## What you are asked to do
Return, exactly as written, every line from the first line of the data below through the line that contains "S.cycles.use_denoising = True".

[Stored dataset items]
## start
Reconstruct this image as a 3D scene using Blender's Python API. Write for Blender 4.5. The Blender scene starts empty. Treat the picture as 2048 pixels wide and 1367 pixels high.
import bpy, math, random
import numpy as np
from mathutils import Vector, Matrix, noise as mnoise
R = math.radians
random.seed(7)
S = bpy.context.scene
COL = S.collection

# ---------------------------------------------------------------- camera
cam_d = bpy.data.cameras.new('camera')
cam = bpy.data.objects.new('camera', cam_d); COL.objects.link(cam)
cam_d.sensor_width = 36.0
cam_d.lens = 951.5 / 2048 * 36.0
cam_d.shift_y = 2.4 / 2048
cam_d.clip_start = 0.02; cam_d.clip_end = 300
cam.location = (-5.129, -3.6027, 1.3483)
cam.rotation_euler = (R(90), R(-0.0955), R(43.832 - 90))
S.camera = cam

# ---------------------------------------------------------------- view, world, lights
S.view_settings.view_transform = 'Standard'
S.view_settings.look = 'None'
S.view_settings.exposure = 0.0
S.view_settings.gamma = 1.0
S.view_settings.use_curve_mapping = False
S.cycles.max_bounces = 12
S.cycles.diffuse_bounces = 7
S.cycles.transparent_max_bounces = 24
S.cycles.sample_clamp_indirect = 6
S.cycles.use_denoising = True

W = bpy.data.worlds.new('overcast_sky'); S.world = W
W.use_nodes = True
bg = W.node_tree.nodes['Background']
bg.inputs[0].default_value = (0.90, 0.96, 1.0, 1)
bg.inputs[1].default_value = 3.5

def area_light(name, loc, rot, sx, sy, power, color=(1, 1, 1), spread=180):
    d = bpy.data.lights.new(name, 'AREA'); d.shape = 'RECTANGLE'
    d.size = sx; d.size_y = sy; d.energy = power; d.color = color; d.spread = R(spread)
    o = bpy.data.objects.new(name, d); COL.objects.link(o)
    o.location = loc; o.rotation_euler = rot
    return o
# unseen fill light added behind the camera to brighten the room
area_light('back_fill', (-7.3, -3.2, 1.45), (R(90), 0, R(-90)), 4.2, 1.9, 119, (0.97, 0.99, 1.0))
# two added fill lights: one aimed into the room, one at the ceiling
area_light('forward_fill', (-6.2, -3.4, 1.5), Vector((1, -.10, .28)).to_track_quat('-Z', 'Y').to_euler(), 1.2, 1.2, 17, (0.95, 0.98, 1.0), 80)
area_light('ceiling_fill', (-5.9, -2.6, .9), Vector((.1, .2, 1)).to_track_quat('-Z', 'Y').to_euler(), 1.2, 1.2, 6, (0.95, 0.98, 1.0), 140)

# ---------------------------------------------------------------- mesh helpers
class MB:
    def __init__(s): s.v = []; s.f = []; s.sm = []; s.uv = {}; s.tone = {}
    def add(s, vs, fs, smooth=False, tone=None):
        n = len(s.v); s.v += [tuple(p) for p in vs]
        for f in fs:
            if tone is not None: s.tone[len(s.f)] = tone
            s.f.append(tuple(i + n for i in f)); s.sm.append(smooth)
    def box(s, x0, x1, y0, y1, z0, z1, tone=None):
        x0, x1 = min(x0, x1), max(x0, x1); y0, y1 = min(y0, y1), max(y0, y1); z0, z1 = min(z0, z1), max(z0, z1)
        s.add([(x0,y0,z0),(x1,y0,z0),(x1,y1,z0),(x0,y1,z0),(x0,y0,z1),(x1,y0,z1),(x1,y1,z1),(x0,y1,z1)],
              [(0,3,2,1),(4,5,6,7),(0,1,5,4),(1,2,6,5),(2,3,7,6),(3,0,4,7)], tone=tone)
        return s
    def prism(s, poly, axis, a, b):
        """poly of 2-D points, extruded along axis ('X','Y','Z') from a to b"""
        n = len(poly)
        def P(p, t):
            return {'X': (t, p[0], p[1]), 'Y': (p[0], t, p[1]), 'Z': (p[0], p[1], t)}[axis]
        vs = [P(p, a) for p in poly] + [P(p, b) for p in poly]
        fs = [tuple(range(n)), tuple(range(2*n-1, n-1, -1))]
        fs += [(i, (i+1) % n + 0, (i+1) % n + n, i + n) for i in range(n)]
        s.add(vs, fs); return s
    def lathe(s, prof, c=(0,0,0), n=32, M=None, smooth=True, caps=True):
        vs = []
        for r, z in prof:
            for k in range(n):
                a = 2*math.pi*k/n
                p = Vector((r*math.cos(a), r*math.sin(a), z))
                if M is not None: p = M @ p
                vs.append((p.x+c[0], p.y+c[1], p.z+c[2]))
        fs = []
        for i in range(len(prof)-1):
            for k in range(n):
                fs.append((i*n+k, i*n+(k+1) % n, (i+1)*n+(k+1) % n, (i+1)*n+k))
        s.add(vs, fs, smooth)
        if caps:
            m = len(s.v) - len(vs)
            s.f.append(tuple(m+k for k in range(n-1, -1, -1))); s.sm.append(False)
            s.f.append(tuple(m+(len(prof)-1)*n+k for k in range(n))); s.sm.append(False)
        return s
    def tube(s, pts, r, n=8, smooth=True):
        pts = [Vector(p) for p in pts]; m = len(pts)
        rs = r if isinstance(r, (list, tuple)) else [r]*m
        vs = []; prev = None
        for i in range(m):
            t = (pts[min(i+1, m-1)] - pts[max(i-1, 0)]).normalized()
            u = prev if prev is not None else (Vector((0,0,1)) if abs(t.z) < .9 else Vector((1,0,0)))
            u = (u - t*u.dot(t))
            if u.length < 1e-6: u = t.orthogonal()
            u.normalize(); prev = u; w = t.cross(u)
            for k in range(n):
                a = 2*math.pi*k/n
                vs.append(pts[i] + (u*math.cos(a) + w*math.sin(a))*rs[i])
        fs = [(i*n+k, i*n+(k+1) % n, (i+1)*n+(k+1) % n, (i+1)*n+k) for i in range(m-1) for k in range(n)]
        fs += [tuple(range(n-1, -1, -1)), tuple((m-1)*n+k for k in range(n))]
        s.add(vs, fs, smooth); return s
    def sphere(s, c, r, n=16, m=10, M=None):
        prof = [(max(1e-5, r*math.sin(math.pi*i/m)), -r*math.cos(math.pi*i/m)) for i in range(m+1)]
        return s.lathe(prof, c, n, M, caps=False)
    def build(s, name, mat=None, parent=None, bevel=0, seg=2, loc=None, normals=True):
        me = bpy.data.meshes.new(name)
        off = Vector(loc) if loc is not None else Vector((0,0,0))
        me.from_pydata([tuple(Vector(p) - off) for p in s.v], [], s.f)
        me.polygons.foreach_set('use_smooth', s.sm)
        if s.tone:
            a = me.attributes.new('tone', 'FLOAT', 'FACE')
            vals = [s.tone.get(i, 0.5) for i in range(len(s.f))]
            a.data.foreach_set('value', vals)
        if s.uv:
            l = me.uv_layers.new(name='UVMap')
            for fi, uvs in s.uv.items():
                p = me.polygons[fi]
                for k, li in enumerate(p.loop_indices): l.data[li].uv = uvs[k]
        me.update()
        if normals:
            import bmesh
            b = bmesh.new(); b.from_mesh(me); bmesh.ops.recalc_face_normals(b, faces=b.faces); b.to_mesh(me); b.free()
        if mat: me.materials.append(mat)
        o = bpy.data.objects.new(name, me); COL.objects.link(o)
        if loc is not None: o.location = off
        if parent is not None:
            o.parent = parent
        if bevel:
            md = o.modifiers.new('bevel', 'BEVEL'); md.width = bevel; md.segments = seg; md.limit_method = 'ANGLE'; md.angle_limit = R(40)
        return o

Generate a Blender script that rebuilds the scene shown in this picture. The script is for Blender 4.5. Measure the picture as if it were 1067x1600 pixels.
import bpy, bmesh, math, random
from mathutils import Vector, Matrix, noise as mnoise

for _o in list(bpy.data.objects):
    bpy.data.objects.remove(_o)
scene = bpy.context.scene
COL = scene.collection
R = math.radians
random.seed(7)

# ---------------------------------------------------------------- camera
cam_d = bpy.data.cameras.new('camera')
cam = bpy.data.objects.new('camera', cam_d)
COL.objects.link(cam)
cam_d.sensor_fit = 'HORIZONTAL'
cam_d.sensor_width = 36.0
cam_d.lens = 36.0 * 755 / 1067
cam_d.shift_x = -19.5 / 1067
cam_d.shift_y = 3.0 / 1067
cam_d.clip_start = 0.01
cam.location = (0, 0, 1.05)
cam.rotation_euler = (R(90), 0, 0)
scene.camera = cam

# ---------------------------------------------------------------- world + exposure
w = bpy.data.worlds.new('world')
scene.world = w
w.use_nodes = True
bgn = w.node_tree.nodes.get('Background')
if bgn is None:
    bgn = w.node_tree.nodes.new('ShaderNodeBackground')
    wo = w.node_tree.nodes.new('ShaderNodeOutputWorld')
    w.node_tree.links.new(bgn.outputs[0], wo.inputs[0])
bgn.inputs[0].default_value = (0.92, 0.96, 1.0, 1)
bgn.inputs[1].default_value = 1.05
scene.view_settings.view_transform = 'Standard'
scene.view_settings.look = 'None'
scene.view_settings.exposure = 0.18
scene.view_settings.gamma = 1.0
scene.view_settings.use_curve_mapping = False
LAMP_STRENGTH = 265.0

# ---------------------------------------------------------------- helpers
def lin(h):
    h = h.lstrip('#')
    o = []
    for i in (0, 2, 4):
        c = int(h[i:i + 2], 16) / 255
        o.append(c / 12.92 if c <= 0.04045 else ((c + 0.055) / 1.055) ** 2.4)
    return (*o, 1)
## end
## Task response
Reconstruct this image as a 3D scene using Blender's Python API. Write for Blender 4.5. The Blender scene starts empty. Treat the picture as 2048 pixels wide and 1367 pixels high.
import bpy, math, random
import numpy as np
from mathutils import Vector, Matrix, noise as mnoise
R = math.radians
random.seed(7)
S = bpy.context.scene
COL = S.collection

# ---------------------------------------------------------------- camera
cam_d = bpy.data.cameras.new('camera')
cam = bpy.data.objects.new('camera', cam_d); COL.objects.link(cam)
cam_d.sensor_width = 36.0
cam_d.lens = 951.5 / 2048 * 36.0
cam_d.shift_y = 2.4 / 2048
cam_d.clip_start = 0.02; cam_d.clip_end = 300
cam.location = (-5.129, -3.6027, 1.3483)
cam.rotation_euler = (R(90), R(-0.0955), R(43.832 - 90))
S.camera = cam

# ---------------------------------------------------------------- view, world, lights
S.view_settings.view_transform = 'Standard'
S.view_settings.look = 'None'
S.view_settings.exposure = 0.0
S.view_settings.gamma = 1.0
S.view_settings.use_curve_mapping = False
S.cycles.max_bounces = 12
S.cycles.diffuse_bounces = 7
S.cycles.transparent_max_bounces = 24
S.cycles.sample_clamp_indirect = 6
S.cycles.use_denoising = True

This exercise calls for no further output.